The materials in K.r.m. Mooney and Nina Canell’s sculptures originate in the commercial world. For example, the electrical ribbon in Mooney’s violet ssi I—which, like Stein’s Flashing Lights, demarcates a closed circulatory system—and the subterranean cable in Canell’s Brief Syllable (Truncated), which makes visible the typically hidden physical infrastructure of digital communication technologies, displaying a severed segment of a cable used to transmit information across continents. As in Stein’s photograph, the materials in Mooney and Canell’s works have been severed from that world, their energy depleted in their removal from the flows of capital as postindustrial detritus cast off in capitalism’s drive towards ever-greater efficiency.

The show is rounded out by a diptych by painter Nathlie Provosty that invites us to consider imaginative alternatives to the oppressive conditions highlighted by the machinic physicality of the other works.

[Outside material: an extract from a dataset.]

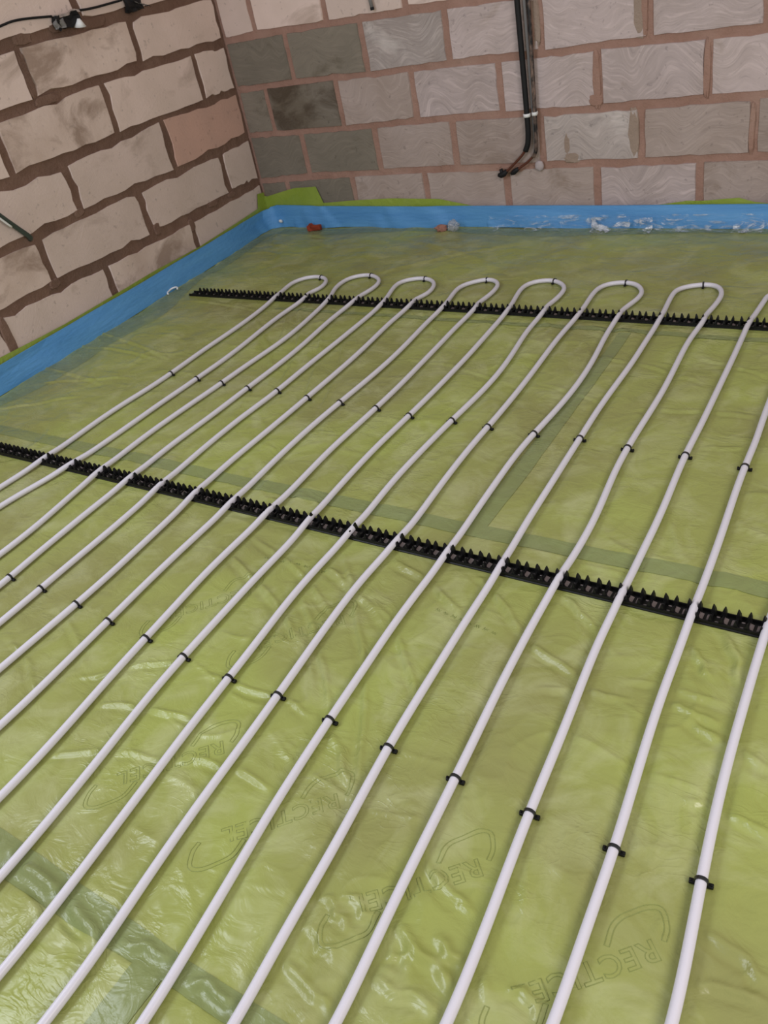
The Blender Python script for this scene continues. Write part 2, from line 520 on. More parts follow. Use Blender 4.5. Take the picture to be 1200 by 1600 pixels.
# ------------------------------------------------------------------ heating pipe centre lines (metres in the room)
DATA = {"runs":{"1":[9013,9013,9013,9013,9013,9013,9013,9013,9013,9013,9013,9013,9013,9013,9013,9013,9013,9013,9013,9013,9013,9013,9013,9013,9013,9014,9015,9019,9026,9041,9066,9094,9104,9077,9037,8991,8946,8905,8875,8859,8862,8880,8906,8926,8927,8908,8877,8840,8804,8771,8748,8733,8722,8707,8684,8651,8606,8548,8479,8404,8325],"2":[10097,10097,10097,10097,10097,10097,10097,10097,10097,10097,10097,10097,10097,10097,10097,10097,10097,10097,10097,10097,10097,10097,10098,10099,10101,10106,10116,10139,10186,10256,10343,10436,10512,10552,10560,10551,10540,10529,10516,10500,10479,10467,10464,10465,10461,10451,10444,10437,10422,10394,10351,10297,10236,10170,10105,10047,10002,9974,9969,9988,10008],"3":[12595,12595,12595,12595,12595,12595,12595,12595,12595,12595,12595,12595,12595,12595,12595,12595,12594,12594,12594,12594,12593,12592,12588,12580,12562,12529,12478,12409,12324,12230,12142,12073,12022,11970,11916,11866,11826,11799,11785,11782,11787,11791,11802,11821,11833,11829,11825,11825,11831,11843,11859,11871,11868,11843,11800,11738,11663,11578,11492,11411,11335],"4":[13963,13963,13963,13963,13963,13963,13963,13963,13963,13963,13963,13963,13963,13963,13963,13963,13962,13962,13960,13957,13950,13935,13902,13845,13780,13726,13679,13635,13593,13555,13526,13506,13482,13442,13390,13342,13309,13293,13290,13292,13294,13287,13272,13254,13237,13223,13212,13201,13188,13167,13137,13096,13045,12982,12912,12842,12776,12724,12694,12688,12696],"5":[15391,15391,15391,15391,15391,15391,15391,15391,15391,15391,15391,15391,15391,15391,15391,15391,15390,15388,15384,15375,15355,15325,15291,15253,15216,15186,15159,15129,15093,15051,15003,14951,14896,14839,14783,14730,14682,14642,14611,14587,14569,14563,14571,14584,14589,14577,14554,14524,14494,14470,14450,14433,14416,14396,14374,14351,14327,14302,14272,14238,14202],"6":[16941,16941,16941,16941,16941,16941,16941,16941,16941,16941,16941,16941,16941,16941,16940,16939,16936,16930,16918,16902,16887,16874,16859,16839,16812,16774,16727,16676,16626,16574,16519,16460,16398,16336,16278,16230,16199,16183,16174,16165,16153,16140,16126,16111,16095,16077,16058,16038,16015,15991,15962,15928,15885,15834,15777,15717,15661,15617,15592,15584,15586],"7":[18603,18603,18603,18603,18603,18603,18603,18603,18603,18602,18602,18602,18600,18597,18591,18577,18551,18514,18467,18415,18364,18315,18265,18213,18161,18113,18070,18035,18003,17975,17953,17931,17901,17857,17803,17748,17697,17650,17608,17574,17548,17530,17520,17517,17519,17524,17531,17537,17539,17535,17523,17501,17468,17425,17375,17319,17260,17206,17163,17141,17135],"8":[20338,20338,20338,20338,20338,20338,20337,20337,20337,20335,20333,20327,20313,20285,20243,20188,20122,20050,19974,19901,19834,19771,19709,19647,19585,19524,19467,19422,19392,19370,19354,19342,19327,19301,19267,19227,19183,19140,19099,19066,19049,19045,19042,19037,19029,19018,19003,18983,18954,18919,18880,18841,18803,18766,18725,18680,18636,18600,18577,18565,18557],"9":[21944,21944,21944,21943,21943,21943,21942,21940,21935,21924,21901,21855,21795,21730,21660,21583,21501,21415,21330,21253,21188,21133,21086,21046,21010,20973,20937,20905,20880,20861,20839,20807,20763,20707,20648,20598,20555,20517,20484,20456,20436,20425,20423,20421,20417,20409,20400,20387,20369,20348,20326,20302,20276,20244,20206,20164,20121,20080,20041,20004,19968],"10":[23508,23508,23508,23507,23506,23504,23499,23488,23464,23423,23369,23307,23240,23169,23097,23026,22953,22877,22808,22746,22687,22629,22571,22510,22445,22378,22314,22263,22228,22208,22200,22199,22191,22163,22117,22064,22013,21976,21951,21937,21930,21928,21929,21933,21942,21956,21973,21986,21991,21984,21962,21924,21869,21801,21723,21639,21559,21492,21449,21430,21425],"11":[24847,24847,24847,24847,24846,24844,24839,24829,24807,24767,24709,24637,24558,24483,24413,24347,24287,24233,24183,24130,24072,24013,23952,23890,23826,23763,23706,23653,23609,23581,23575,23590,23605,23600,23571,23526,23475,23425,23378,23338,23303,23273,23250,23236,23225,23212,23195,23174,23150,23121,23087,23050,23009,22964,22920,22879,22844,22818,22805,22806,22819],"12":[26297,26297,26297,26296,26296,26295,26292,26287,26276,26251,26200,26132,26057,25981,25903,25822,25743,25670,25606,25549,25494,25442,25394,25349,25304,25257,25210,25171,25142,25120,25105,25093,25075,25041,24997,24952,24911,24872,24836,24800,24767,24740,24724,24725,24741,24764,24786,24804,24812,24810,24796,24768,24729,24679,24619,24546,24470,24401,24343,24302,24281],"13":[27580,27580,27580,27580,27579,27579,27578,27577,27573,27564,27545,27503,27442,27381,27327,27278,27228,27170,27106,27039,26975,26917,26868,26828,26791,26756,26722,26686,26652,26623,26598,26576,26548,26506,26453,26403,26360,26325,26295,26264,26232,26199,26167,26137,26105,26071,26037,26007,25985,25972,25963,25954,25947,25938,25920,25893,25862,25834,25808,25785,25762],"14":[28935,28935,28935,28935,28935,28935,28934,28934,28933,28930,28925,28914,28889,28841,28781,28721,28665,28613,28564,28516,28467,28417,28366,28313,28259,28206,28160,28119,28081,28045,28016,27997,27984,27973,27961,27946,27921,27883,27831,27768,27701,27638,27587,27550,27523,27503,27489,27478,27467,27453,27433,27405,27368,27327,27284,27241,27201,27172,27163,27179,27217],"15":[30355,30355,30355,30355,30355,30355,30354,30354,30354,30353,30352,30349,30342,30327,30296,30251,30198,30140,30079,30018,29962,29911,29864,29819,29773,29722,29667,29612,29561,29518,29487,29469,29453,29429,29400,29373,29350,29328,29300,29265,29223,29178,29134,29095,29063,29041,29025,29007,28984,28957,28930,28903,28876,28850,28824,28797,28767,28735,28704,28674,28644],"16":[31653,31653,31653,31653,31653,31653,31653,31653,31652,31652,31652,31651,31649,31645,31637,31617,31586,31550,31515,31482,31447,31405,31355,31302,31249,31198,31151,31111,31078,31050,31021,30993,30967,30940,30912,30883,30853,30820,30784,30745,30705,30666,30632,30603,30581,30563,30547,30533,30520,30510,30504,30501,30499,30499,30498,30498,30498,30498,30498,30498,30498],"17":[33060,33060,33060,33060,33060,33060,33060,33060,33060,33060,33060,33060,33059,33057,33054,33045,33027,32990,32938,32879,32819,32761,32705,32655,32610,32571,32539,32511,32486,32460,32436,32417,32402,32394,32391,32389,32388,32388,32388,32388,32388,32388,32388,32388,32388,32388,32388,32388,32388,32388,32388,32388,32388,32388,32388,32388,32388,32388,32388,32388,32388]},"loops":{"1":[[0.7969,-0.8407],[0.8168,-0.7683],[0.8545,-0.7414],[0.8957,-0.7348],[0.9497,-0.757],[0.983,-0.8081],[0.9915,-0.8677],[0.9773,-0.9255]],"2":[[1.0716,-0.8449],[1.0713,-0.7436],[1.1136,-0.7023],[1.1612,-0.6931],[1.225,-0.7261],[1.2617,-0.7826],[1.2678,-0.8548],[1.2599,-0.9196]],"3":[[1.3623,-0.8023],[1.3839,-0.7319],[1.4563,-0.7066],[1.5195,-0.7375],[1.5543,-0.798],[1.5624,-0.8663],[1.5462,-0.9289]],"4":[[1.6746,-0.8138],[1.6943,-0.7429],[1.7515,-0.6959],[1.8042,-0.7087],[1.8372,-0.7571],[1.846,-0.8362],[1.8413,-0.9335]],"5":[[1.9521,-0.7858],[1.969,-0.707],[2.0316,-0.6785],[2.0889,-0.7035],[2.1269,-0.7554],[2.136,-0.8393],[2.1305,-0.9233]],"6":[[2.2565,-0.7802],[2.2752,-0.7025],[2.3332,-0.6742],[2.3916,-0.6917],[2.431,-0.7498],[2.439,-0.8152],[2.4223,-0.9162]],"7":[[2.5499,-0.771],[2.5657,-0.7059],[2.6253,-0.6698],[2.6792,-0.6768],[2.713,-0.7326],[2.7206,-0.8175],[2.7146,-0.9278]],"8":[[2.8459,-0.7862],[2.8522,-0.7238]]},"c0":[[0.909,-0.7509],[1.1645,-0.7069],[1.4619,-0.7201],[1.759,-0.7091],[2.0513,-0.6974],[2.3445,-0.6844],[2.6323,-0.6829]],"c1":[[0.8978,-1.7398],[1.0482,-1.753],[1.1898,-1.7605],[1.3309,-1.7714],[1.4616,-1.7628],[1.6183,-1.7809],[1.7545,-1.7823],[1.909,-1.7866],[2.0528,-1.8037],[2.196,-1.7975],[2.3274,-1.8045],[2.482,-1.807],[2.6147,-1.7981],[2.7577,-1.8128],[2.9056,-1.8093],[3.0577,-1.824]],"c2":[[1.4074,-2.8868],[1.5415,-2.8863],[1.6973,-2.8934],[1.8408,-2.9077],[1.986,-2.9159],[2.1189,-2.9263],[2.2683,-2.9354],[2.4048,-2.9323],[2.5438,-2.9422],[2.6908,-2.9525],[2.8449,-2.9614],[2.9947,-2.9711],[3.1447,-2.9746],[3.2766,-2.9706]]}
YS = np.arange(-4.0, -0.974, 0.05)
NEAR_Y, FAR_Y = -2.388, -0.984
RUN = {int(k): np.array(v) / 1e4 for k, v in DATA['runs'].items()}
RUN[16] = RUN[16] + np.interp(YS, [-4, -2.2, -1.7, -0.95], [0, 0, 0, -0.035])
RUN[18] = RUN[17] + 0.147
R_PIPE = 0.0086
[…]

Nearly monochrome, Provosty’s work requires attentive contemplation of the subtle variations in yellow tones before fully revealing the catenary structure of curving and linear forms that traverse the painting’s topography. These pathways around and through the canvases propose imagined courses for the viewer to embark on. Both immanent ones that lead insistently back to the factual materiality of paint on canvas, and visionary ones that suggest places that transcend them. Here the physical and the imaginary coexist.